GOAL:
Leaving out every picture, copy the lines of the data exactly, from the first through the line containing "COL = SC.collection".
— START OF SUPPLIED DATA —
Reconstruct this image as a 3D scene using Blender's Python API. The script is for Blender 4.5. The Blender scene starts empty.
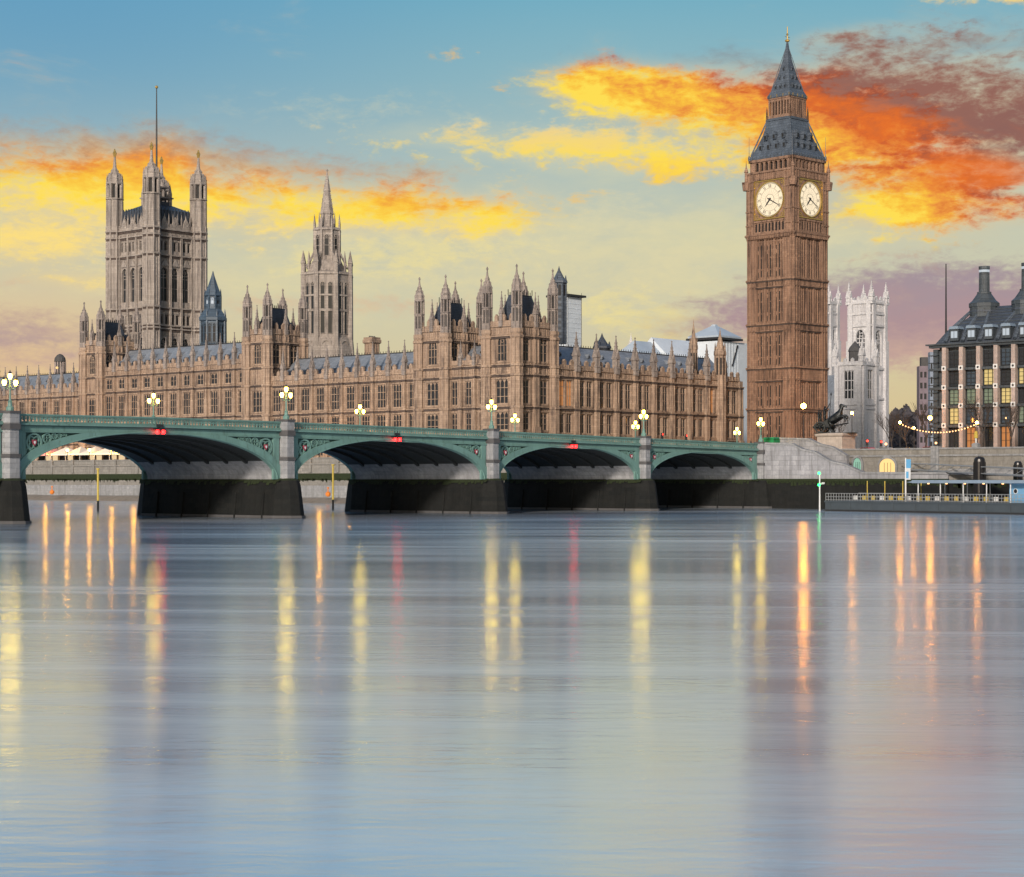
import bpy, math, random
from mathutils import Matrix, Vector
R = math.radians
random.seed(7)
SC = bpy.context.scene
COL = SC.collection

# ------------------------------------------------------------------ camera
# x runs west along the bridge, y runs upstream along the river wall, z up, water at 0
F = 1869.0
TH = math.atan2(1628.0, 1869.0)
S_, C_ = math.sin(TH), math.cos(TH)
CAMH, HZ = 4.8, 479.7
cam_d = bpy.data.cameras.new('camera'); cam = bpy.data.objects.new('camera', cam_d); COL.objects.link(cam)
cam.location = (0, 0, CAMH)
cam.rotation_euler = (R(90), 0, math.atan2(S_, C_) - R(90))
cam_d.sensor_width = 36; cam_d.lens = F / 1024 * 36
cam_d.shift_y = (HZ - 438.5) / 1024
cam_d.clip_start = 1; cam_d.clip_end = 30000
SC.camera = cam
SC.view_settings.view_transform = 'Standard'; SC.view_settings.look = 'None'
SC.view_settings.exposure = 0.0; SC.view_settings.gamma = 1
SC.render.engine = 'CYCLES'
SC.cycles.use_denoising = True
SC.cycles.max_bounces = 6; SC.cycles.sample_clamp_indirect = 6


def on_x(px, x):
    r = (px - 512) / F; Z = x / (r * S_ + C_); return (x, Z * (S_ - r * C_), Z)
def on_y(px, y):
    r = (px - 512) / F; Z = y / (S_ - r * C_); return (Z * (r * S_ + C_), y, Z)
def at_z(px, Z):
    r = (px - 512) / F; return (Z * (r * S_ + C_), Z * (S_ - r * C_), Z)
def hz(py, Z):
    return CAMH + (HZ - py) * Z / F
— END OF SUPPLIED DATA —
OUTPUT:
Reconstruct this image as a 3D scene using Blender's Python API. The script is for Blender 4.5. The Blender scene starts empty.
import bpy, math, random
from mathutils import Matrix, Vector
R = math.radians
random.seed(7)
SC = bpy.context.scene
COL = SC.collection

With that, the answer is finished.